Because it is 2018.

That’s why.

Writing another post on employee engagement would be like writing a post about why fire is good. Or why electricity is good. I think they’ve actually changed the opening scene of Animal House to now show “Employee Engagement Is Good” engraved on the base of the Emil Faber statue.

Believe it or not employee engagement has been on the minds of businesses since it was “invented” in 1990. Before that it was still on business people’s minds but called satisfaction and then it morphed into “commitment.”

So, we’ve been talking about engagement for over 25 years.

The “business case” for it showed up in 2002 and “proved” engaged employees drive better business outcomes.

With that prodding we then started investing in engagement. That was 15+ years ago.

And according to HBR $720 million was spent on engagement in 2015 and they anticipate it to grow to $1.5 billion.

And we have squat to show for it.

With all the time and treasure invested engagement on average in the U.S. still hovers around 30% (which I think may be the natural resting place for it regardless of intervention.)

I don’t know about you, but to be talking about something for 25 years, investing almost a billion dollars ANNUALLY to influence it, and having absolutely nothing to show for it is the classic definition of either stupidity or insanity.

I’m going with stupidity.

We Keep Saying the SAME Things

I used to be a rather prolific writer on my first blog about how to engage employees. Over 1,000 posts in my first 6 years (2006 -2013). Unfortunately, many of those old posts are gone now due to some ill-advised business “restructuring”. Now I write maybe 3 or 4 posts a month. And those aren’t focused on employee engagement. They are mostly about incentives and the psychology of influencing behavior rather than “engagement” per se.

I think the whole discussion on engagement started getting bad when the marketing geniuses sold us the idea that “marketing” and “content” are equivalent. It didn’t matter what you said – just say it. That sparked a content arms race with so much duplicate content from everyone trying to increase SEO that even IBM Watson would throw up its digital arms and cry “Uncle!”.  It’s a battle of the bands with 100 death-metal bands encircling you playing different bad songs with out of tune instruments at the same time.

Think about it – there are only about three consultancies releasing original content and 2.6 billion companies who then rush to write a blog post that uses that research and says exactly the same thing.

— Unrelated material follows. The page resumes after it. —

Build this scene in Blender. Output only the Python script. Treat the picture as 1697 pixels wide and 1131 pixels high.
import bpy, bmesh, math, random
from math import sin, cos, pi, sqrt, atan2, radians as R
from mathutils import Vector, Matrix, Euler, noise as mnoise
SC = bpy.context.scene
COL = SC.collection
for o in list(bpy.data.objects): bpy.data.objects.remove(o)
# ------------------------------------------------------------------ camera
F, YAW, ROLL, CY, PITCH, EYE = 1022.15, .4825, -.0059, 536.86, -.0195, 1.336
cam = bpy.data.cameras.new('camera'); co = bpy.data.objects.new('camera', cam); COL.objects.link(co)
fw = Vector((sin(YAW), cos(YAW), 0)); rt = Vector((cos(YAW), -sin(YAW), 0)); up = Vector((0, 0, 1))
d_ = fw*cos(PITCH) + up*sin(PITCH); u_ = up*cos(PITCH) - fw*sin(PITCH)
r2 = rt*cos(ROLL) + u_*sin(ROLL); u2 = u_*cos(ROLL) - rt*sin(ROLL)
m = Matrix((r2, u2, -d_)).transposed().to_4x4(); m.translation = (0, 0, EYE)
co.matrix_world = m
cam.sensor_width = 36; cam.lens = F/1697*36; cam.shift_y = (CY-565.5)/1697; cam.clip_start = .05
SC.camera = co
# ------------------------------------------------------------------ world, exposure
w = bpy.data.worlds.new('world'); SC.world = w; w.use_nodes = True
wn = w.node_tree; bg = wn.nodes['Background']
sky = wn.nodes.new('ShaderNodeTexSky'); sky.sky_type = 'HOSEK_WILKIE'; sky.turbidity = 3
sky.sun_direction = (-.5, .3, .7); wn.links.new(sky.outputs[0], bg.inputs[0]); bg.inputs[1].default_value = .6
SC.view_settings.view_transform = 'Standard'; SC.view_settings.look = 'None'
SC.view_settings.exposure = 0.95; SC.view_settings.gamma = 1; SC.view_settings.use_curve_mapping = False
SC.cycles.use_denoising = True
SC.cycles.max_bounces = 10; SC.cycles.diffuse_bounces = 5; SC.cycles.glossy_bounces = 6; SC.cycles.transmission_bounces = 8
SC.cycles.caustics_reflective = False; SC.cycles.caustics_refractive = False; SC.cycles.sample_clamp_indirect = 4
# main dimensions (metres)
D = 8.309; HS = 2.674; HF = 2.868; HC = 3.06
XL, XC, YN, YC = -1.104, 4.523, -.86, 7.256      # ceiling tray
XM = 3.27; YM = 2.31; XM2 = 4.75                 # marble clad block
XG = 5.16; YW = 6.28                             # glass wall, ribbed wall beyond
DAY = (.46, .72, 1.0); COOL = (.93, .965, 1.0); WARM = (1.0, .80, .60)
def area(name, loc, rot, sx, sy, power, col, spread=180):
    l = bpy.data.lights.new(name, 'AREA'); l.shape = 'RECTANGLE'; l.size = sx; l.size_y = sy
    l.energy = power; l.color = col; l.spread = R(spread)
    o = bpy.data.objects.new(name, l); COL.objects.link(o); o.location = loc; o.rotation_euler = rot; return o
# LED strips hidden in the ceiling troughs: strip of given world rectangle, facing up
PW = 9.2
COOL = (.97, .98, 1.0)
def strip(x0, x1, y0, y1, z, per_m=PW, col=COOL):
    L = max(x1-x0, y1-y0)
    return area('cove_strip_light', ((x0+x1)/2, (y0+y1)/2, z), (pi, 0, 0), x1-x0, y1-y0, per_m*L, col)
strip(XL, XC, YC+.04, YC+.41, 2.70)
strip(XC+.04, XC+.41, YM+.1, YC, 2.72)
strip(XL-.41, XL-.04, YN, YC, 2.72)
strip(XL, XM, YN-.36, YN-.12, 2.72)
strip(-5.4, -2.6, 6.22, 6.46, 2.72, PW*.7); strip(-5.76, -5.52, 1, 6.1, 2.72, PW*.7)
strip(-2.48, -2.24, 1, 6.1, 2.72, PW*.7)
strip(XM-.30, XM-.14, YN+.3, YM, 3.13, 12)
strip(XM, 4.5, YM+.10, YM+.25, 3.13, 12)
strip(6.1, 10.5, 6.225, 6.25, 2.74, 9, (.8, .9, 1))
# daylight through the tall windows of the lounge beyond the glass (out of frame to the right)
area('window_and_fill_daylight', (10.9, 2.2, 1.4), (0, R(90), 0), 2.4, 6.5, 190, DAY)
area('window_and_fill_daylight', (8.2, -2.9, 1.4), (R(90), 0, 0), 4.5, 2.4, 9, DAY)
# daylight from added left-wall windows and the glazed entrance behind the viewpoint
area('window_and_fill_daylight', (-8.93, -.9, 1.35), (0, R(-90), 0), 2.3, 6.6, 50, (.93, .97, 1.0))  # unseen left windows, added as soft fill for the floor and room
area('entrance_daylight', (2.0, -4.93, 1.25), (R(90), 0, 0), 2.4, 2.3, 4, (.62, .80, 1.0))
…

Sorry but “content” is not thought leadership.

Thought leadership is still thought leadership. And thought leadership is value driven – not volume driven.

Next time you see a post on employee engagement I dare you to find the “new” content, “new” insight, “new” learning. If you do, send me a note. I’d love to see it. But I’m pretty confident that all you will see is:

  • Employee Engagement (EE from now on – too lazy to type that out over and over) drives business results
  • EE reduces turnover (variation on drives business results)
  • EE increases customer loyalty (yet another variation on business results)
  • EE decreases recruitment costs (say it with me… yet another variation on business results)
  • EE decreases errors (annnndddd…. Other take on business results)
  • EE keeps your employees happy (cuz it’s all about being happy – because no matter how bad it’s going at home you always have work to look forward to and make you happy!)

See where we’re going here?

This is why I don’t write as much about employee engagement any more.

I don’t want to be complicit in fertilizing the kudzu of “thought leadership” around employee engagement choking out true value.

If there is an executive who isn’t working on engagement in their organization then they don’t deserve my content and truth be told, are probably actively ignoring engagement to boost some selfish financial measure.

Bottom line – another article pointing out the benefits of engagement isn’t going to change anything.

Until the corporate world understands that engagement is a manager issue focused on one-on-one human connections and NOT a system or software solution, we will continue to push this rock up the hill.

And I’ll continue to shake my head when someone publishes another ground-breaking tome on why only purple M&Ms drive true engagement.

Just thought you’d want to know why I’m not “prolific” any more.